Danach folgten viele, viele andere dieser brennenden Briefe. Manche von ihnen erhielten wieder einige Publizität. Wie jener, den Schulen aus Mitte drei Jahre später losschickten. Es ging um ähnliche Probleme wie bei Rütli. Das Schreiben gelangte sogar ins Kanzleramt. Das war es aber auch. Die Wucht des Rütli-Briefes hatte dieser schon nicht mehr. Andere Briefe schafften es zwar in die Öffentlichkeit, hatten aber längst nicht den Aufmerksamkeitswert. Jugendhilfeeinrichtungen kämpften gegen Kürzungen, Hartz-IV-Empfänger gegen zu geringe Sätze, Bezirkspolitiker gegen Senatspolitiker.

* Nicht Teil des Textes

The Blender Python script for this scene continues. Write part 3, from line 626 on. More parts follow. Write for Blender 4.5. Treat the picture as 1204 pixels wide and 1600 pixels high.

Gerade eben erst schrieben die Berliner Staatsanwaltschaften wegen der drohenden Einsparungen einen Brandbrief.

Bei vielen Alarmen geht aber leicht der Überblick verloren, was wichtig ist und was nicht. So wie bei der Feuerwehr auch, wenn sie zu oft gerufen wird. Und was macht der Senat, der rettend eingreifen soll? Seine Antworten scheinen oft nur auf Löschpapier geschrieben zu sein. Hat man jemals davon gehört, dass so Brände gelöscht würden?